I have so much fun teaching and practicing the worldview of yoga. A worldview that requires some major intellectual, psychological, and experiential commitment unlike any other discipline I’ve been engaged in. I have fun writing that worldview in real terms. I have fun dancing, but not Jazzercizing. I have fun engaging in dialogue about all things Real. I have fun drinking wine. I have fun playing board games with my kids. I have fun doing just about anything in the outdoors. I have fun being with damn good friends. These things (and more!) are the living for me. Not unconsciously sucked into an arbitrary paradigm of success. Consciously choosing fun. It is honorable. It is not irresponsible. It is living. And it will leave a glorious imprint of enrichment on the world. Way more than an HVAC duct on a 1998 Lincoln Town Car.
Your art is necessary, Susie. For you and us. It’s dharmic. It’s inherently enriching. It’s love on a page. It’s ever-after. Have fun.
Another enjoyable and relatable post! Helps assuage the guilt I feel at times for doing exactly what I want for the day every once in awhile. I have never felt guilt for taking an hour or two to start the day….gotta take care of me so I can take care of my crew.
My authentic self says to yours….girlfriend you must call me up (really text…so much easier) when you are in town! I would go out of my way to fit you in and not terribly intrude on that precious baby time.
Yeah girlfriends… Lets connect more often since I miss brainy Mary, Alternative Mary and even bitchy Mary. Love the blog on real for real people.
Belinda, your drive astounds me. And it’s so damn genuine. Get yo’ ass to Kalamazoo some eve between April 26 & May 2. I will be teaching a workshop on Tuesday April 29 morning, so no late night Monday! My material: “Experience Your Heart: Stop Forcing and Start Feeling.”

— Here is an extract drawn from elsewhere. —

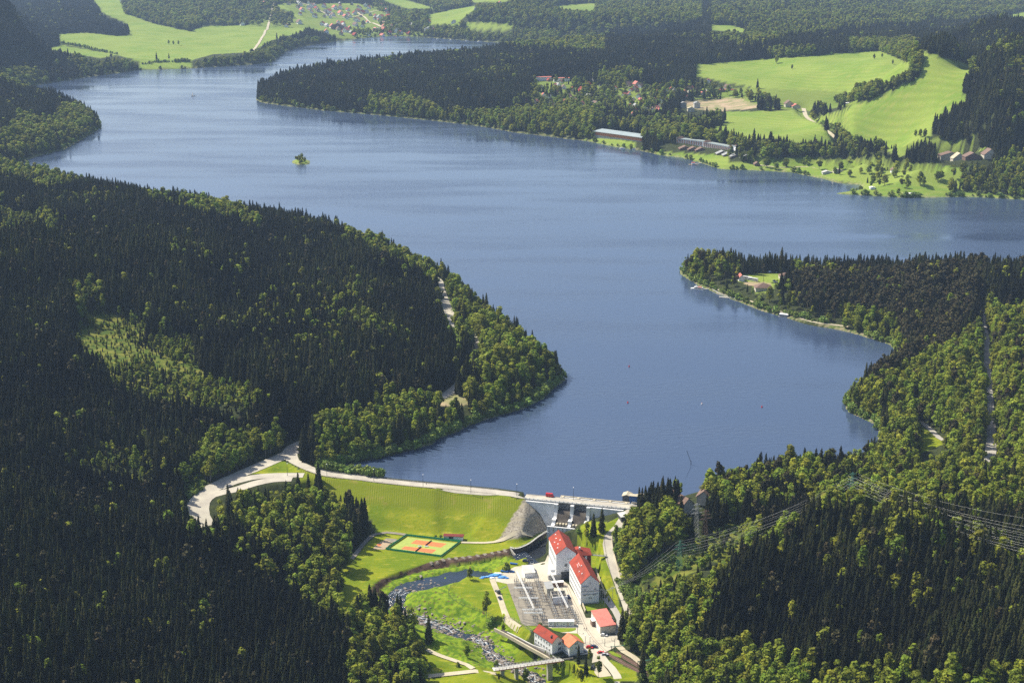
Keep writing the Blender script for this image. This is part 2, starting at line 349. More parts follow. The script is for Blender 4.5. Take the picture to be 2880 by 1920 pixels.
# signed distance to crest line : >0 downstream (towards camera)
cd, cpar = pdist(P2, CREST)
ci = np.clip(cpar.astype(int), 0, len(CREST) - 2); tx = CREST[ci + 1, 0] - CREST[ci, 0]; ty = CREST[ci + 1, 1] - CREST[ci, 1]
cz = CREST[ci]; side = tx * (py_ - cz[:, 1]) - ty * (px_ - cz[:, 0])    # <0 : below the line -> downstream
down = side < 0
land = np.minimum(np.maximum(hh, .35), .35 + .30 * np.maximum(sd, 0) ** .95)
XL = CREST[1, 0]; XC = RZ('z2', '600 215 2.6')[0][0]; XR = CREST[-1, 0]
valley = down & (px_ > XL - 60) & (px_ < XR + 25)
lakeside = (sd < 60) & ~valley
blend = sstep(160, 40, sd)
hl = hh * (1 - blend) + land * blend
low = (hh < .3) & (sd > 0)
hl = np.where((py_ < 1000) & (cd > 0) & down, np.where(sd < 90, np.where(valley, hh, hl), hh), hl)
H_ = np.where(inl, -np.minimum(6, 1.0 + -sd * .25), hl)
# left bank behind the crest's left end, embankment
XC_ = RZ('z2', '600 215 2.6')[0][0]
emb = 2.5 - np.maximum(cd - 4.6, 0) / np.where(down, 1.62 - .07 * sstep(XC_ - 42, XC_, px_), 2.0) + down * .6 * np.abs(((cd - 4.6) / 12) % 1 - .5) * (cd > 5)
embx = (px_ > XL - 8) & (px_ < XC + 2)
H_ = np.where(embx, np.maximum(H_, np.maximum(emb, -18 if True else 0)), H_)
# rock-faced cone that ends the embankment against the concrete
XC0, YC0 = TG('z2', '600 240', 2.5)[0][:2]
cone = 2.4 - np.sqrt((np.maximum(px_ - XC0, 0) / 1.15) ** 2 + (np.maximum(YC0 - py_, 0) / 1.6) ** 2 + .01)
kc_ = (px_ >= XC0 - 2) & (px_ < XC0 + 30) & down & (py_ < YC0 + 3)
H_ = np.where(kc_ & (cone > -19), np.maximum(H_, cone), H_)
# concrete part: drop behind the wall
conc = (px_ >= XC - 1) & (px_ < XR + 4) & (cd < 45)
H_ = np.where(conc & (~down | (cd < 6)), np.minimum(H_, -5), H_)
right_bank = (px_ > XR - 22) & (px_ < XR + 40) & down & (cd < 60)
# road flattening
for k, (L, hw, m) in ROADS.items():
    if k.startswith('village') : continue
    lo = L[:, :2].min(0) - 25; hi = L[:, :2].max(0) + 25
    s_ = np.where((px_ > lo[0]) & (px_ < hi[0]) & (py_ > lo[1]) & (py_ < hi[1]))[0]
    d, par = pdist(P2[s_], L); z = np.interp(par, np.arange(len(L)), L[:, 2])
    rs = 1 if py_[s_].mean() < 1500 else 2.2
    wg = sstep(hw + 9 * rs, hw + 1.8 * rs, d)
    if k == 'crest_road': wg = np.where((px_[s_] > XC) , 0, wg)
    H_[s_] = H_[s_] * (1 - wg) + (z - .05) * wg
# river cut inside the revetment bend
i_in = inpoly(P2, INSIDE); i_rev = inpoly(P2, REVPOLY)
s_ = np.where((px_ > -140) & (px_ < 70) & (py_ > 560) & (py_ < 900))[0]
d, par = pdist(P2[s_], RIVS); lev = np.interp(par, np.arange(len(RIVS)), RIVS[:, 2]); hw = np.interp(par, np.arange(len(RIVS)), RIVWS)
jag = noise(px_[s_], py_[s_], 7, 5) * 5 + noise(px_[s_], py_[s_], 3, 6) * 2
dd = d - hw + jag
bank = lev - .7 + np.clip((dd + 1.5) * .42, 0, 30)
H_[s_] = np.minimum(H_[s_], np.where(dd < 24, bank, H_[s_]))
isl = (jag > 2.3) & (dd < 0); H_[s_[isl]] = lev[isl] + .25
j = np.where(i_rev)[0]
dt, _ = pdist(P2[j], REV_T); db, pb = pdist(P2[j], REV_B); zb = np.interp(pb, np.arange(len(REV_B)), REV_B[:, 2]) + .3
H_[j] = zb + (-17.05 - zb) * db / (dt + db + 1e-6)
# channel (stilling basin) below the spillway
BASIN = np.vstack([TG('z2', '1340 640', -14)[:, :2], RZ('z2', '955 650 -15.5 890 675 -16.3 810 722 -16.8 740 770 -17 670 825 -17 600 862 -17 520 895 -17 455 905 -17 400 888 -17')[:, :2], TG('z2', '430 1060 500 1100 690 1045 880 990 900 850 1240 850 1340 720', -20)[:, :2]])
H_[inpoly(P2, BASIN)] = -21.3
# flat meadow with the court below the grass bank
FLATM = np.vstack([REV_T[:, :2], TG('z4', '60 950 0 700 -10 400 60 200 250 85 430 75 690 110 1100 160 1400 200 2000 190 2300 140 2352 120', -17)[:, :2], RZ('z2', '940 650 -17 740 770 -17 600 862 -17 400 888 -17')[:, :2]])
k_ = inpoly(P2, FLATM) & (emb < -15.5); H_[k_] = -17.05
k_ = inpoly(P2, FLATM) & ~(emb < -15.5); H_[k_] = np.maximum(-17.05, emb[k_] * embx[k_] - 30 * ~embx[k_])
H_ = np.where(kc_ & (cone > -17.5), np.maximum(H_, cone), H_)
wE = sstep(XL - 6, XL + 22, px_) * (down & (px_ < XC0) & (cd < 75)); H_ = H_ * (1 - wE) + np.maximum(-17.05, emb) * wE
H_[inpoly(P2, BASIN)] = -21.3
# outer bank of the bend: low ground between the water and the stone facing
k_ = np.where(i_in)[0]; d_b, p_b = pdist(P2[k_], REV_B); z_b = np.interp(p_b, np.arange(len(REV_B)), REV_B[:, 2]); H_[k_] = np.minimum(H_[k_], np.where(d_b < 30, z_b + .5 + .10 * d_b + noise(px_[k_], py_[k_], 5, 8), H_[k_]))
WALLP = RZ('z2', '955 650 -16 890 675 -16.5 810 722 -17 740 770 -17 670 825 -17 600 862 -17 520 895 -17 455 905 -17 400 888 -17')
d_w, _ = pdist(P2, WALLP); k_ = (d_w < 9) & ~inpoly(P2, BASIN) & (px_ < WALLP[0, 0]); w_ = sstep(9, 4, d_w[k_]); H_[k_] = np.minimum(H_[k_], H_[k_] * (1 - w_) - 17.0 * w_)
CQ0 = TG('z4', '380 310 660 100 1420 205 1140 425', -17)[:, :2]; HQ0 = TG('z4', '1030 150 1050 110 1180 95 1480 130 1530 225 1390 215 1160 175', -17)[:, :2]
for q_ in (CQ0, HQ0):
    k_ = np.where(embx & down & (cd < 90))[0]; d_, _ = pdist(P2[k_], q_, True); d_[inpoly(P2[k_], q_)] = 0; H_[k_] = np.minimum(H_[k_], -17.05 + .60 * d_)
# flat yard
YARD = TG('z3', '100 230 330 -90 640 60 860 20 880 -200 1150 -250 1560 -80 1600 200 1660 440 1830 960 1850 1090 2180 1390 2300 1600 1500 1560 1200 1330 900 1290 640 960 330 740 200 470', -17)[:, :2]
wy = inpoly(P2, YARD); H_[wy] = np.where((H_[wy] > -25), -17.0, H_[wy])
HG = H_.reshape(SH)
def hat(x, y):
    """terrain height at world points"""
    x = np.atleast_1d(np.asarray(x, float)); y = np.atleast_1d(np.asarray(y, float))
    fu = np.clip((x / y - UU[0]) / (UU[1] - UU[0]), 0, len(UU) - 1.001); fv = np.clip(np.interp(np.log(y), VV, np.arange(len(VV))), 0, len(VV) - 1.001)
    iu = fu.astype(int); iv = fv.astype(int); a = fu - iu; b = fv - iv
    h00 = HG[iv, iu]; h01 = HG[iv, iu + 1]; h10 = HG[iv + 1, iu]; h11 = HG[iv + 1, iu + 1]
    return (h00 * (1 - a) + h01 * a) * (1 - b) + (h10 * (1 - a) + h11 * a) * b

# ------------------------------------------------------------------ ground cover classes (traced where the ground shows)
MEADOW = [T('z2', '240 800 700 745 930 640 965 655 600 880 400 900 200 860'), T('zp', '880 430 1480 425 1480 480 1270 560 1260 640 1070 640 1060 560 900 520'), T('zl', '425 250 650 240 850 265 945 260 940 180 760 100 680 0 690 -60 880 -60 900 0 920 100 1150 180 1400 230 1500 190 1900 185 2300 215 2200 240 1990 300 1850 385 1560 400 1420 440 1030 455 860 405 650 360 435 320'),
 T('zl', '300 375 440 330 860 405 740 430 400 370'), T('zl', '1030 455 1400 440 1400 500 1200 505 1030 510'),
 T('zf', '290 80 600 110 700 180 640 250 500 210 400 185 200 150 290 150'), T('zf', '1180 100 1500 35 1500 60 1400 130 1400 165 1200 165'), T('zf', '2030 40 2300 20 2280 75 2050 60'),
 T('zf', '870 0 1050 60 1250 60 1000 -10'), T('zf', '180 30 720 20 900 90 830 190 600 130 200 60'), T('zf', '1420 150 1600 145 1750 170 1740 200 1480 200'),
 T('zt', '0 185 150 190 300 230 250 245 0 228'), T('zt', '2190 120 2352 90 2500 90 2500 135 2220 130'), T('zf', '1460 0 1800 -20 1700 15 1480 18'),
 T('zm', '240 185 700 150 1430 95 1620 180 1640 210 1500 320 1400 390 1250 430 1160 440 1000 400 940 400 640 340 450 310 240 260'),
 T('zm', '1670 95 1800 130 2025 190 1940 370 2025 405 1760 580 1750 660 1900 680 2100 730 2000 760 1700 720 1550 780 1480 740 1290 700 1140 600 1000 530 1150 490 1350 420 1640 280 1700 200'),
 T('zm', '430 490 930 480 1080 600 1180 730 900 690 740 660 560 670 310 610 440 560'),
 T('zm', '330 840 600 800 1000 785 1300 800 1560 820 2000 850 1950 900 1960 1000 2352 1040 2400 1080 1400 1040 1130 1020 1310 960 850 885 400 870'),
 T('zv', '760 830 1000 810 1300 850 1320 940 1000 900'), T('zv', '1500 960 2352 1010 2352 1180 2000 1080 1700 1030'),
 # valley below the dam
 T('z1', '380 545 2352 750 2500 760 2560 1000 2460 1180 2600 1350 1900 1450 1300 1620 950 1900 600 2100 620 1620 870 1320 1010 1200 980 1060 880 930 560 790 430 650'),
 T('z4', '165 960 0 900 -20 650 0 500 300 400 900 500 400 700'), T('z4', '165 960 300 500 900 400 2300 270 2300 1500 1900 1500 900 1500 600 1150 300 1000'),
 T('z5', '1180 620 1590 435 1780 520 1880 600'),
 T('z3', '1000 1250 1500 1400 1840 1566 1900 2100 0 2100 0 1450'), T('zb', '1650 650 1900 690 2352 700 2352 898 1720 898 1690 850'),
 T('z2', '2000 390 1860 480 1680 560 1450 540 1340 600 1240 820 1400 1000 1660 1000 1640 850 1700 700 1860 600'), T('z2', '1260 800 1660 720 1660 970 1690 1050 1830 1560 1660 1500 1480 1130 1450 990 1300 880'), T('z2', '1680 560 1860 480 1850 560 1740 660'),
 T('z3', '1350 510 1640 500 1680 610 1400 640'), T('z3', '1560 60 1700 100 1830 480 1880 760 1840 700 1700 480 1640 400'),
 T('zr', '150 560 380 460 380 600 100 690 0 720 0 680'), T('zr', '540 390 620 380 600 500 560 520'),
 T('z3', '1700 1280 1850 1350 2060 1450 2100 1566 1840 1566 1760 1400'),
 T('zc', '1290 510 1350 560 1400 690 1400 770 1460 900 1450 950 1410 930 1380 820 1330 680'),
 T('z7', '760 1180 800 960 900 1030 1020 1080 880 1130'), T('zc', '1870 1290 1950 1180 2100 1180 2040 1240 1880 1330'),
 T('zr', '1905 190 1990 180 1990 210 1930 240'), T('zh', '380 480 440 470 420 600 400 600'),T('zh', '1390 600 1500 600 1500 640 1400 630'),
]
BARE = [T('zm', '170 420 500 400 700 460 400 490 130 460'), T('zc', '1240 1275 1400 1215 1500 1260 1500 1300 1300 1310'), T('zp', '940 520 1250 530 1260 570 980 560')]
SETTLE = [T('zv', '180 190 620 190 900 230 1280 240 1980 260 2352 270 2352 380 1800 400 1500 600 1200 580 600 560 100 500 0 420 180 340'),
          T('zf', '200 20 900 40 1000 200 1250 230 600 260 480 200'), T('zm', '380 330 1200 360 1300 440 1000 490 600 460 400 430'), T('zf','0 130 500 130 480 190 0 180')]
Z_GARDEN = SETTLE
YOUNG = [T('z2', '1770 740 1900 570 2000 430 2060 400 2000 620 1880 850 1860 1180 1790 960'), T('zh', '550 1100 900 1180 1300 1350 1450 1450 1650 1568 730 1568 640 1300'), T('zw', '650 50 1100 0 1400 100 1600 200 1550 330 1400 300 950 270 800 200'),
         T('zw', '640 590 900 690 930 760 660 680'), T('zw', '1190 880 1340 790 1360 870 1240 960'), T('z3', '1800 250 1980 260 2200 450 2000 640'), T('zr', '150 560 540 390 620 380 600 520 450 600 0 760 0 680'),
         T('zh', '0 380 380 420 380 480 0 500'), T('zw', '250 590 540 600 650 590 900 690 1000 740 930 765 650 700 500 660'), T('z5', '280 900 560 640 640 780 400 980')]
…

Jennifer, you are one of the most dedicated, disciplined people I know. And one of the most fun! I am lucky – I get to see you most often when you are letting your hair down.
Yes, let’s let our hair down together when I’m back in Michigan. I’ll be in Kzoo the last week of April, but booked until 5:30 pm every day. Meet me there one evening for fun?
Penciling that in….. Last week of April 🙂
Jesus “Mary” and Joseph nice blog post slainte
If I might – didn’t you mean Jay-zus? 😉
I started playing Scritti Politti cuz I had no idea who the hell that band was and Matthew (from a few feet away) asked me “why are you listening to Scritti Politti?” Hilarious.
Ask Matthew how Alternative Matthew is doing.
Yes, Mary. Just yes.
Thank you, Monica. Just thank you.
<3 I think all of our selves would have gotten along well. Especially our bitch selves in college. ha! Let's be honest, those still come out every once in a while;) I'm trying to be more authentic every day! Field of Yoga and its peeps help me to do so!
Agreed, pitta sista! Keep fightin’ the Real fight!